Leveraging Time Prediction and Error Compensation to Enhance the Scalability of Parallel Multi-Core Simulations

Abstract

Due to synchronization overhead, it is challenging to apply the parallel simulation technique of multi-core processors at larger scales. Although the use of lax synchronization schemes could reduce overhead and balance the load between synchronous points, it introduces timing error and deteriorates simulation accuracy. Through observing the propagation paths of errors, we find that these paths always concentrate on some pivotal events. Based on the observation, we design a delay-calibration mechanism to alleviate errors. We decouple the timing and functional processes of the pivotal events, leveraging prediction technique of delays to connect two categories of the processes. Errors are traced throughout the timing processes of the pivotal events, and are deducted from the predicted delays before the delays are consumed by the functional processes.

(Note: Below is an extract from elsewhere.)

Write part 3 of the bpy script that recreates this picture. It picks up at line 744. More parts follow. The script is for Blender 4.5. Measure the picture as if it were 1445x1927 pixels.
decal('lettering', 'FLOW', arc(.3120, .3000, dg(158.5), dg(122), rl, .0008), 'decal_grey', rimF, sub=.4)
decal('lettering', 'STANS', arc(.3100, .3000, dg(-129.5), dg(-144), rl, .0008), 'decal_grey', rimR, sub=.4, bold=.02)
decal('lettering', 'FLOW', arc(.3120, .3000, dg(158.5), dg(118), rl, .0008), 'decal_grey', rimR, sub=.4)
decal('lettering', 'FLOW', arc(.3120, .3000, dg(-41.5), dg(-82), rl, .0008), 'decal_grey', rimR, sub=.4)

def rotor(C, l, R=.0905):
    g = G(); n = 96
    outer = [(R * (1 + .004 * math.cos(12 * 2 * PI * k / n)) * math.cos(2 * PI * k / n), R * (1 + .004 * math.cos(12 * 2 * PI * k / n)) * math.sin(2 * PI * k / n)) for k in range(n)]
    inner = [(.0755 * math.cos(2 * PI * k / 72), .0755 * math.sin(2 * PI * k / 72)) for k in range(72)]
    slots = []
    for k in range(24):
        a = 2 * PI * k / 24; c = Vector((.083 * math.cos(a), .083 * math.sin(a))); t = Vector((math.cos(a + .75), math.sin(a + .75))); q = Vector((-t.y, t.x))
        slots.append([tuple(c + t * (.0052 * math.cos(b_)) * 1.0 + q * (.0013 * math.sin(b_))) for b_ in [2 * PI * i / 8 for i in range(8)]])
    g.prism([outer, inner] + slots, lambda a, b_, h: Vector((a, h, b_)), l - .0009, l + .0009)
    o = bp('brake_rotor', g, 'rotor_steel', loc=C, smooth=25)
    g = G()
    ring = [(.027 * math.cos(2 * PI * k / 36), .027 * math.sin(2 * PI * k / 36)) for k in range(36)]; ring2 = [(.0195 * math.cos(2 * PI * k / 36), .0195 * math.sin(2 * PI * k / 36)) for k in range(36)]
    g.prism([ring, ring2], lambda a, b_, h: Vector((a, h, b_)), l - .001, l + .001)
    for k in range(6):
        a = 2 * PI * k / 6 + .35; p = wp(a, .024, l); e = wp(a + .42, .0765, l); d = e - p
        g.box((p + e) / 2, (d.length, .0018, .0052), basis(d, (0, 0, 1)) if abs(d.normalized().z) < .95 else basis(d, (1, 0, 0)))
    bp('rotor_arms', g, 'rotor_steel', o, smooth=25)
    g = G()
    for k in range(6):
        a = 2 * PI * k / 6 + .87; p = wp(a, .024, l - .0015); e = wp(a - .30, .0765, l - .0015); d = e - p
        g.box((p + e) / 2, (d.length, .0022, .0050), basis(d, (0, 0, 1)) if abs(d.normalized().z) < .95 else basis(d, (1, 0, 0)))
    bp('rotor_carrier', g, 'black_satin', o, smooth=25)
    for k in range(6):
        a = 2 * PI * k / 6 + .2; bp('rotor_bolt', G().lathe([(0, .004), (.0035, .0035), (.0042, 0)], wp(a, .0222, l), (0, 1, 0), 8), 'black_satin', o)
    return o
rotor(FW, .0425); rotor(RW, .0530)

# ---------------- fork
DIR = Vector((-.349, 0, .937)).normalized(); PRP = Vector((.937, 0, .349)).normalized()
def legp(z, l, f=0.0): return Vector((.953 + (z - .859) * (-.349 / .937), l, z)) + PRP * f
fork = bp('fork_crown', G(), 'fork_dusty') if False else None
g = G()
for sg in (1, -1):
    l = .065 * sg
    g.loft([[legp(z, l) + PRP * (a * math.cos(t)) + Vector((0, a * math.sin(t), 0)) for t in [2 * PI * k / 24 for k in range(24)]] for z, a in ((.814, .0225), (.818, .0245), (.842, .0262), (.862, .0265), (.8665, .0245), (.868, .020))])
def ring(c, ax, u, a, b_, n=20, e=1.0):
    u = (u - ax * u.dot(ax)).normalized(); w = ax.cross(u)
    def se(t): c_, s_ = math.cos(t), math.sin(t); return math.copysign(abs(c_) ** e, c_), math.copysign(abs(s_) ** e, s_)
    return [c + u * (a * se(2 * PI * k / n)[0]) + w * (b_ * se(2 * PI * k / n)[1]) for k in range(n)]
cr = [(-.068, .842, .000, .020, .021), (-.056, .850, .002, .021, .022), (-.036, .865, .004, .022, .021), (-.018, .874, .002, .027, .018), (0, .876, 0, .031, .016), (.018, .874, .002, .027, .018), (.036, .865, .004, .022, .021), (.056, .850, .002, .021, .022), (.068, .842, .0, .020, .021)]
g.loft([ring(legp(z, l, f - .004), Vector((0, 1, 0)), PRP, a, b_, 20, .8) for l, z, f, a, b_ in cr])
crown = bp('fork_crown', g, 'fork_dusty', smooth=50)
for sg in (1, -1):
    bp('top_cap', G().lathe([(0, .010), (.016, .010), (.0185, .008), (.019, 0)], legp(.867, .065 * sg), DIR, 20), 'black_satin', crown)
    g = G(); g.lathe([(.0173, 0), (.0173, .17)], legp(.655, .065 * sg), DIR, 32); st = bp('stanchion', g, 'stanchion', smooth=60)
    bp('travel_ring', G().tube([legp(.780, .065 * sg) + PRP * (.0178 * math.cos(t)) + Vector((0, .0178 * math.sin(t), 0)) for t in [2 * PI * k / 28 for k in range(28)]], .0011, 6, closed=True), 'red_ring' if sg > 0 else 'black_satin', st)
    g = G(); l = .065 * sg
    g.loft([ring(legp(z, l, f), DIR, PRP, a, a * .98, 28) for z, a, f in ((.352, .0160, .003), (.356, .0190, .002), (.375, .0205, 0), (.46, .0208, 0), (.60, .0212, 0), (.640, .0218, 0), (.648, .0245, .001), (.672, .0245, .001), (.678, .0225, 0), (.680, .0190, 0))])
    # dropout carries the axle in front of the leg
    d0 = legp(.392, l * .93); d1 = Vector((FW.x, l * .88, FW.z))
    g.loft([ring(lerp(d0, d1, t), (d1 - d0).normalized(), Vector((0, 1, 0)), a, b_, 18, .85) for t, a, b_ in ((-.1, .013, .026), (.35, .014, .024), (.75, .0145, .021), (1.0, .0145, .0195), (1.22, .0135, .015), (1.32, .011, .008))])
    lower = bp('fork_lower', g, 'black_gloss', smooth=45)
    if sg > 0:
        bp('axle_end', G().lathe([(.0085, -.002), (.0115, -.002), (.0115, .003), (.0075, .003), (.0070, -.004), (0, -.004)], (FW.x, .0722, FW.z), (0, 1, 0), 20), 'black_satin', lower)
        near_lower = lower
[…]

Therefore, through cleaning the errors at the successive pivot events, the mechanism decreases the simulated time deviations efficiently. Since the prediction and error deduction processes do not have any constraint on synchronizations, our approach largely maintains the scalability of lax synchronization schemes. Furthermore, our proposal is orthogonal to other parallel simulation techniques and can be used in conjunction with them. Experimental results show that error compensation improves the accuracy of lax synchronized simulations by 68 percent and achieves 97.8 percent accuracy when combined with an enhanced lax synchronization.